Indeed, in the audience was Canon Edgar Turner, who gave some detail on how unsigned Ne Temere documents were still in circulation in Northern Ireland, long after 1970, with bishops having to intervene to confiscate and burn them. Mr Dunn added that at NIMMA they still have to report errant priests seeking to impose contracts on mixed marriages.

In reviewing the history of Ne Temere before coming to tonight’s film showing, Ms Smyth referenced a passage in Memory and Redemption, which puts forward the idea of “conscience” as being “consciousness of the other”, and in this way, it is “the other” who defines us. Therefore, the consciousness of the Catholic community in this village should not be one of closing ranks among its own members, but by inspecting what the non-Catholics could expect of them.

She also referenced a line in the film, when the Bishop declared it was time to end “a little pogrom in Co. Wexford”. “Pogroms are never little,” Ms Smyth told the audience.

The film scene that showed the burning of a barn with much livestock trapped inside evoked her knowledge of a massacre of over 100 Protestants in Scullabogue during the 1798 Rebellion. Ms Smyth added that such atrocities were selectively forgotten during the 200-year commemoration, as the historic events needed to be presented in a positive light for the 1998 Good Friday Agreement. “But local people are good at remembering,” she said, noting that there is a memorial stone at the graveyard of the Old Ross Church of Ireland.

Ms Smyth concluded by explaining that the film quote she usually tells her students is: “The prevailing wisdom is to keep our heads down and mouths shut,” as advice given to the defiant Mrs Cloney by her Rector.

But tonight Ms Smyth felt another line was more profound; the atheist publican Andy tells Mr Cloney: “Love is too precious and life too long without it.”

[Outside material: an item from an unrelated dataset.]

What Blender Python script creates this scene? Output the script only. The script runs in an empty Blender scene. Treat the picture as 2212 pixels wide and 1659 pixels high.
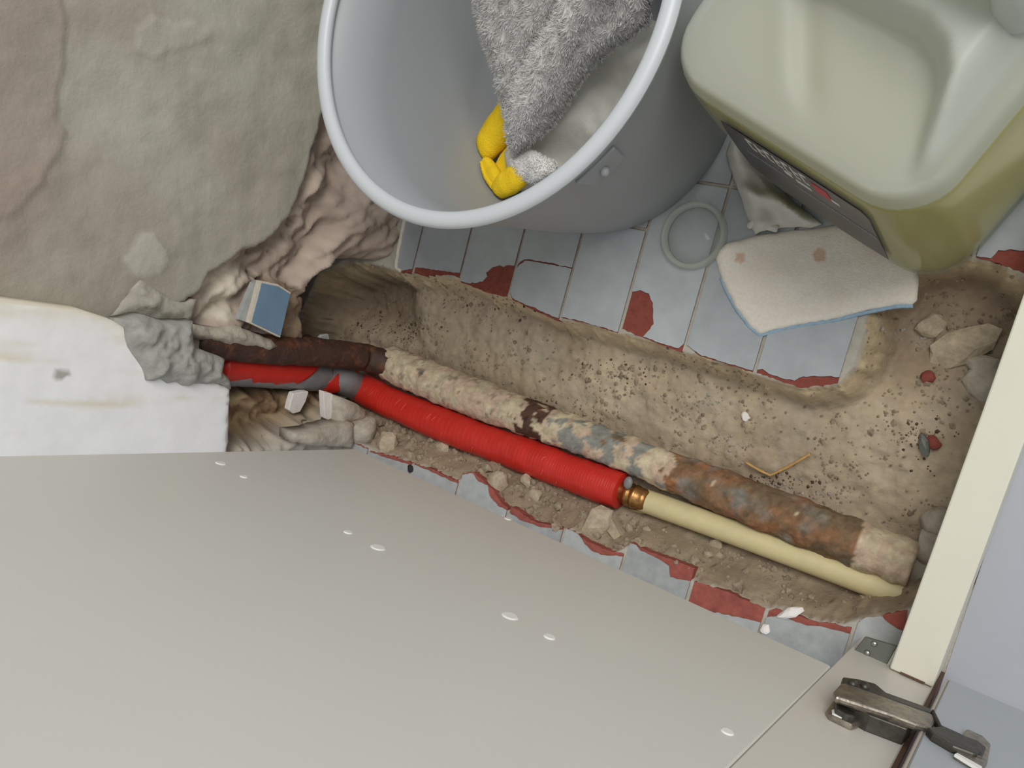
import bpy, bmesh, math, random
import numpy as np
from mathutils import Vector, Matrix, noise, geometry

random.seed(7)
S = bpy.context.scene
COL = S.collection

# ------------------------------------------------------------------ camera
F_PX, CX, CY = 1790.0, 1106.0, 829.5
CAM = Vector((0, 0, 0.66))
def ray(px, py): return Vector(((px - CX) / F_PX, -(py - CY) / F_PX, -1.0))
down = ray(2300, 940).normalized()
mx = ray(-1494, -62); mx = (mx - down * mx.dot(down)).normalized()
AX = -mx; AZ = -down; AY = AZ.cross(AX)
ROT = Matrix((AX, AY, AZ))                       # camera space -> room space
cam_d = bpy.data.cameras.new('camera'); cam = bpy.data.objects.new('camera', cam_d); COL.objects.link(cam)
cam_d.sensor_fit = 'HORIZONTAL'; cam_d.sensor_width = 36.0; cam_d.lens = F_PX / 2212.0 * 36.0
cam_d.clip_start = 0.01
cam.matrix_world = Matrix.Translation(CAM) @ ROT.to_4x4()
S.camera = cam

# ------------------------------------------------------------------ light
W = bpy.data.worlds.new('room_light'); S.world = W; W.use_nodes = True
W.node_tree.nodes['Background'].inputs[0].default_value = (0.93, 0.96, 1.0, 1)
W.node_tree.nodes['Background'].inputs[1].default_value = 0.52
def area(name, loc, target, size, power, color):
    l = bpy.data.lights.new(name, 'AREA'); l.shape = 'RECTANGLE'; l.size, l.size_y = size; l.energy = power; l.color = color
    o = bpy.data.objects.new(name, l); COL.objects.link(o); o.location = loc
    o.rotation_euler = (Vector(target) - Vector(loc)).to_track_quat('-Z', 'Y').to_euler()
    return o
area('window_light', (0.55, 0.85, 2.0), (-0.35, 0, 0.1), (1.2, 1.0), 33, (1.0, 0.97, 0.92))
S.view_settings.view_transform = 'Standard'; S.view_settings.look = 'None'
S.view_settings.exposure = 0.0; S.view_settings.gamma = 1.0; S.view_settings.use_curve_mapping = False

# ------------------------------------------------------------------ helpers
def P(px, py, z=0.0):
    r = ROT @ ray(px, py); return CAM + r * ((z - CAM.z) / r.z)
def PX(px, py, x):
    r = ROT @ ray(px, py); return CAM + r * (x / r.x)
def PY(px, py, y):
    r = ROT @ ray(px, py); return CAM + r * (y / r.y)
def lin(c):
    return tuple(((v / 255) / 12.92 if v / 255 <= 0.04045 else ((v / 255 + 0.055) / 1.055) ** 2.4) for v in c)
def sm(a, b, x): 
    t = np.clip((x - a) / (b - a), 0, 1); return t * t * (3 - 2 * t)
def fbm(p, s, o=4): return noise.fractal(Vector(p) * s, 1.0, 2.0, o)

def pal(*cs): return [np.array(lin(c)) for c in cs]
def tag(o, label=None, cat=None, group=None, kind=None):
    if label: o['label'] = label
    if cat: o['category'] = cat
    if group: o['group'] = group
    if kind: o['kind'] = kind
    return o
def empty(name, loc=(0, 0, 0)):
    o = bpy.data.objects.new(name, None); COL.objects.link(o); o.location = loc; o.empty_display_size = 0.02
    return o
def link(name, me, m, parent=None, smooth=False):
    o = bpy.data.objects.new(name, me); COL.objects.link(o)
    if m and not me.materials: me.materials.append(m)
    if smooth:
        for p in me.polygons: p.use_smooth = True
    if parent:
        o.parent = parent; o.matrix_parent_inverse = Matrix.Translation(-Vector(world_loc(parent)))
    return o
def world_loc(o):
    v = Vector(o.location)
    while o.parent: o = o.parent; v = v  # parents keep unrotated frames; inverse set per child
    return v
def pymesh(name, verts, faces, m, parent=None, smooth=False, cols=None):
    me = bpy.data.meshes.new(name); me.from_pydata([tuple(v) for v in verts], [], faces); me.update()
    bm = bmesh.new(); bm.from_mesh(me); bmesh.ops.recalc_face_normals(bm, faces=bm.faces); bm.to_mesh(me); bm.free()
    if cols is not None:
        a = me.color_attributes.new('Col', 'FLOAT_COLOR', 'POINT')
        arr = np.ones((len(verts), 4), np.float32); arr[:, :3] = np.array(cols)
        a.data.foreach_set('color', arr.ravel())
    return link(name, me, m, parent, smooth)
def bmobj(name, bm, m, parent=None, smooth=False):
    bmesh.ops.recalc_face_normals(bm, faces=bm.faces)
    me = bpy.data.meshes.new(name); bm.to_mesh(me); bm.free()
    return link(name, me, m, parent, smooth)
def bevel(o, w, seg=2):
    md = o.modifiers.new('b', 'BEVEL'); md.width = w; md.segments = seg; md.limit_method = 'ANGLE'; md.angle_limit = 0.7
    return o
def box(bm, lo, hi):
    vs = [bm.verts.new((x, y, z)) for x in (lo[0], hi[0]) for y in (lo[1], hi[1]) for z in (lo[2], hi[2])]
    for f in ((0, 1, 3, 2), (4, 6, 7, 5), (0, 4, 5, 1), (2, 3, 7, 6), (0, 2, 6, 4), (1, 5, 7, 3)): bm.faces.new([vs[i] for i in f])
def prism(bm, pts, d):
    """closed polygon of 3-d points extruded by vector d"""
    a = [bm.verts.new(p) for p in pts]; b = [bm.verts.new(Vector(p) + Vector(d)) for p in pts]
    n = len(a)
    for t in geometry.tessellate_polygon([[Vector(p) for p in pts]]):
        if len(set(t)) == 3:
            bm.faces.new([a[i] for i in t]); bm.faces.new([b[i] for i in reversed(t)])
    for i in range(n): bm.faces.new((a[i], a[(i + 1) % n], b[(i + 1) % n], b[i]))
def rough(pts, seg, amp, rnd=random):
    out = []
    for i in range(len(pts) - 1):
        a, b = Vector(pts[i]), Vector(pts[i + 1]); n = max(1, int((b - a).length / seg))
        for k in range(n):
            p = a.lerp(b, k / n)
            if k or i:
                p = p + Vector([rnd.uniform(-amp, amp) for _ in p])
            out.append(p)
    out.append(Vector(pts[-1])); return out
def tube(name, path, rad, m, parent=None, n=20, cap=True, cols=None, wob=0.0, step=None, sc=60, flat=None):
    path = [Vector(p) for p in path]
    if callable(rad): rf = rad
    else: rf = lambda t: rad
    if step:
        q = []
        for i in range(len(path) - 1):
            k = max(1, int((path[i + 1] - path[i]).length / step))
            q += [path[i].lerp(path[i + 1], j / k) for j in range(k)]
        path = q + [path[-1]]
    verts, faces, L = [], [], len(path)
    T0 = (path[1] - path[0]).normalized(); ref = Vector((0, 0, 1)) if abs(T0.z) < 0.8 else Vector((0, 1, 0))
    for i, p in enumerate(path):
        T = (path[min(i + 1, L - 1)] - path[max(i - 1, 0)]).normalized()
        U = T.cross(ref).normalized(); Vv = U.cross(T); ref = Vv if abs(Vv.dot(ref)) > .2 else ref
        r = rf(i / (L - 1))
        for k in range(n):
            a = 2 * math.pi * k / n
            dirn = U * math.cos(a) + Vv * math.sin(a)
            rr = r
            if wob: rr += wob * fbm(p + dirn * r, sc)
            verts.append(p + dirn * rr)
    for i in range(L - 1):
        for k in range(n):
            faces.append((i * n + k, i * n + (k + 1) % n, (i + 1) * n + (k + 1) % n, (i + 1) * n + k))
    if cap:
        faces.append(tuple(range(n))[::-1]); faces.append(tuple((L - 1) * n + k for k in range(n)))
    c = [cols(Vector(v)) for v in verts] if cols else None
    return pymesh(name, verts, faces, m, parent, True, c)
def cdt(boundary, step, jit=0.25):
    """conforming triangulation of a 2-d outline with an interior grid; returns verts, faces"""
    b = [Vector(p) for p in boundary]
    xs = [p.x for p in b]; ys = [p.y for p in b]
    ba = np.array([(p.x, p.y) for p in b])
    pts = list(b); gx = np.arange(min(xs), max(xs), step); gy = np.arange(min(ys), max(ys), step)
    G = np.array([(x + random.uniform(-jit, jit) * step, y + random.uniform(-jit, jit) * step) for x in gx for y in gy])
    ins = inpoly(G, ba) & (polydist(G, ba) > step * 0.45)
    pts += [Vector(p) for p in G[ins]]
    n = len(b)
    r = geometry.delaunay_2d_cdt(pts, [(i, (i + 1) % n) for i in range(n)], [list(range(n))], 1, 1e-7)
    return r[0], r[2]
def inpoly(G, poly):
    x, y = G[:, 0], G[:, 1]; c = np.zeros(len(G), bool); j = len(poly) - 1
    for i in range(len(poly)):
        xi, yi = poly[i]; xj, yj = poly[j]
        m = ((yi > y) != (yj > y)) & (x < (xj - xi) * (y - yi) / (yj - yi + 1e-15) + xi)
        c ^= m; j = i
    return c
def polydist(G, poly):
    d = np.full(len(G), 1e9); n = len(poly)
    for i in range(n):
        a = poly[i]; b = poly[(i + 1) % n]; ab = b - a; t = np.clip(((G - a) @ ab) / (ab @ ab + 1e-15), 0, 1)
        d = np.minimum(d, np.hypot(G[:, 0] - a[0] - t * ab[0], G[:, 1] - a[1] - t * ab[1]))
    return d
def sdist(G, poly):
    poly = np.array([(p[0], p[1]) for p in poly]); d = polydist(G, poly); return np.where(inpoly(G, poly), d, -d)
def vnoise(x, y, s, o=4, seed=0.0):
    """vector of fractal noise values, about -1..1"""
    return np.array([noise.fractal(Vector((a * s + seed, b * s - seed, seed * .37)), 0.9, 2.0, o) for a, b in zip(x, y)])
def sheet(name, bnd, step, top, thick, m, parent=None, smooth=True, cols=None, rndedge=True):
    """cloth or slab: outline in any 2-d space, top(u, v, d) -> world point, thickness along 'thick' vector"""
    vs, fs = cdt(bnd, step); ba = np.array([(p[0], p[1]) for p in bnd])
    G = np.array([(v.x, v.y) for v in vs]); d = polydist(G, ba)
    tv = [Vector(top(v.x, v.y, dd)) for v, dd in zip(vs, d)]
    th = Vector(thick); n = len(vs)
    bv = [p - th for p in tv]
    ec = {}
    for f in fs:
        for i in range(len(f)):
            e = (f[i], f[(i + 1) % len(f)]); ec[e] = 1
    faces = [tuple(f) for f in fs] + [tuple(i + n for i in reversed(f)) for f in fs]
    for (a, b) in ec:
        if (b, a) not in ec: faces.append((b, a, a + n, b + n))
    c = None
    if cols: c = [cols(v.x, v.y) for v in vs] * 2
    return pymesh(name, tv + bv, faces, m, parent, smooth, c)
def stone(bm_or_none, c, r, seed, squash=(1, 1, .7)):
    rnd = random.Random(seed); bm = bmesh.new(); bmesh.ops.create_icosphere(bm, subdivisions=2, radius=1)
    rot = Matrix.Rotation(rnd.uniform(0, 6.28), 3, 'Z')
    off = rnd.uniform(0, 99)
    planes = [(Vector((rnd.uniform(-1, 1), rnd.uniform(-1, 1), rnd.uniform(-.6, 1))).normalized(), rnd.uniform(.55, .85)) for _ in range(7)]
    for v in bm.verts:
        for nn, dd in planes:
            k = v.co.dot(nn)
            if k > dd: v.co -= nn * (k - dd)
        v.co *= 1 + .12 * noise.noise(v.co * 2 + Vector((off, 0, 0)))
        v.co = rot @ Vector((v.co.x * squash[0], v.co.y * squash[1], v.co.z * squash[2])) * r + Vector(c)
    return bm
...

A subsequent general discussion with the audience revealed some interesting additional facts:

  • An Orange Order member is free to marry a Catholic, but will be barred if their children become Catholic
  • Former Irish Taoiseach, Garret FitzGerald, a product of a mixed marriage himself, got no favourable response from local bishops to stop practising Ne Temere (even after it was dropped by the Vatican in 1970), and had to resort to organising a clandestine meeting with the Pope to raise the matter
  • Academic John Whyte provided evidence of Catholics from other parishes, who defied the boycott in Co. Wexford at the time of the Cloney controversy

Claire Hackett concluded the event with a call for everyone in the audience to consider how the status of those in mixed marriages, and their offspring, are respected in society today. She described tonight’s discussion as “hopefully the first of many” that need to be had.